The historical evidence from antebellum America does demonstrate that the manner of public carry was subject to reasonable regulation, but none of these limitations on the right to bear arms operated to prevent law-abiding citizens with ordinary self-defense needs from carrying arms in public for that purpose.

It is clear that public carry of firearms is still “subject to reasonable regulation.” While Justices in the dissent did state that this case may be used to overturn many other regulations, it does not appear that the majority ruling actually prevents states from regulating the carry of firearms, as long as the regulations are reasonable. This means that states may still require a permit or license to carry in public, and they may still prohibit open carry (Watch our webinar on Florida’s CWFL).  This decision also does nothing to limit the right of private property owners to prohibit firearms on their property.

Does the Second Amendment Apply to Modern Firearms?

Whatever the likelihood that handguns were considered ‘dangerous and unusual’ during the colonial period, they are today ‘the quintessential self-defense weapon.’”

If you have paid attention to the gun debate in America, you have almost certainly heard proponents of stricter gun control state that the Second Amendment does not apply to modern firearms. Many people claim that the Founding Fathers could not have envisioned the weapons of today, and that their language in the Second Amendment therefore must not include modern weapons. People claim this despite the fact that the Fourth and Fifth Amendments apply to computers, cars and cell phones, and the First Amendment applies to speech on computers. Fortunately, the Court found that the Second Amendment certainly does apply to modern firearms. Historical laws prohibiting people from carrying “dangerous and unusual” weapons consider weapons as they are viewed by the common person. While a person in the 1700s may find a modern handgun dangerous and unusual, the court found that modern handguns are “the quintessential self-defense weapon.”

Can Felons Now Carry Firearms?

“It is undisputed that petitioners Koch and Nash—two ordinary, law-abiding, adult citizens—are part of ‘the people’ whom the Second Amendment protects.”

The Supreme Court’s ruling in this case does nothing to change laws prohibiting certain persons from possessing or carrying firearms. The decision was specifically limited to ensuring the rights of law abiding citizens with ordinary self-defense needs from exercising their right to keep and bear arms. That is not to say that the decision will never be cited in future cases arguing that other limitations are unconstitutional. However, the decision on its own certainly does not affect Federal or State laws which prohibit possession of firearms by felons, users of controlled substances, minors, etc.

Is the Second Amendment as Powerful as Other Constitutional Amendments?

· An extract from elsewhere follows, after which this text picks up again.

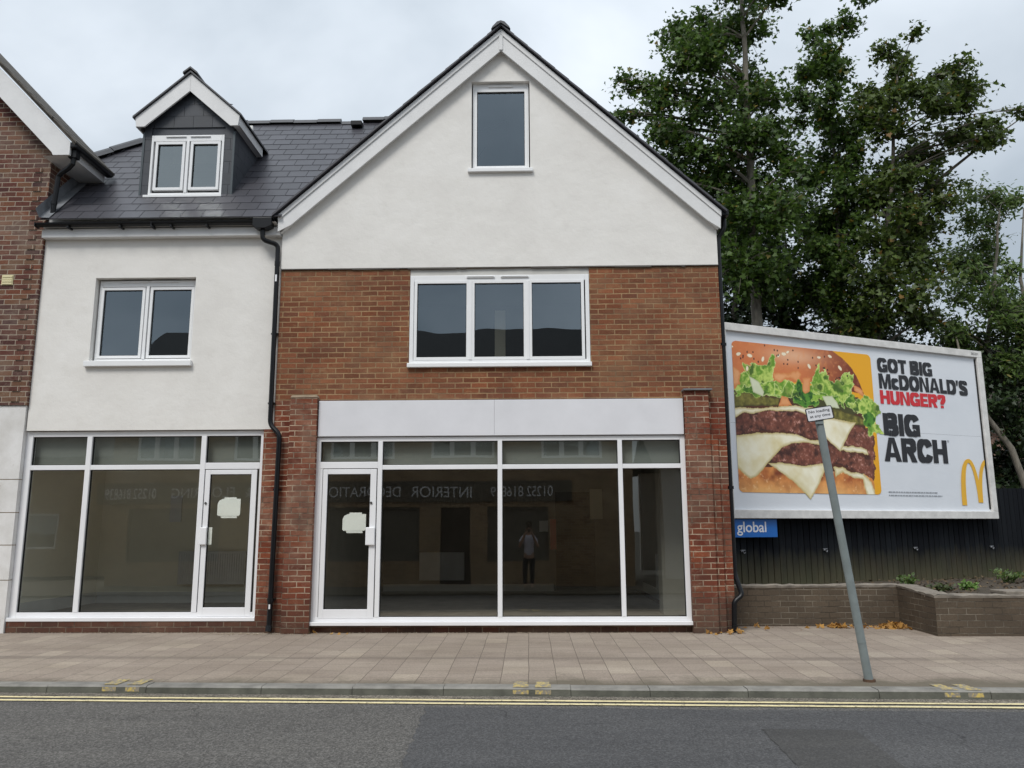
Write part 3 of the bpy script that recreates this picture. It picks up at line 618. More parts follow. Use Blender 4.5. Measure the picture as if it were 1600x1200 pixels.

“The constitutional right to bear arms in public for self-defense is not a second-class right, subject to an entirely different body of rules than the other Bill of Rights guarantees.”

No constitutional right requires a person to show special need before they receive its protections. A person does not need to show special need to practice their religion or exercise their free speech rights, no matter how unpopular their opinion. A person has the right to be free from unreasonable searches and seizures, regardless of their background or history. The Supreme Court ruled that the Second Amendment is no different. “The exercise of other constitutional rights does not require individuals to demonstrate to government officials some special need. The Second Amendment right to carry arms in public for self-defense is no different.”

The gun debate in America is far from over, but the Supreme Court’s decision in this case is an absolute win for gun owners everywhere. While firearms are still heavily regulated, it is good to see that the highest court in the United States still respects the constitutional right to bear arms, and that they are willing to act when regulations become entirely unreasonable.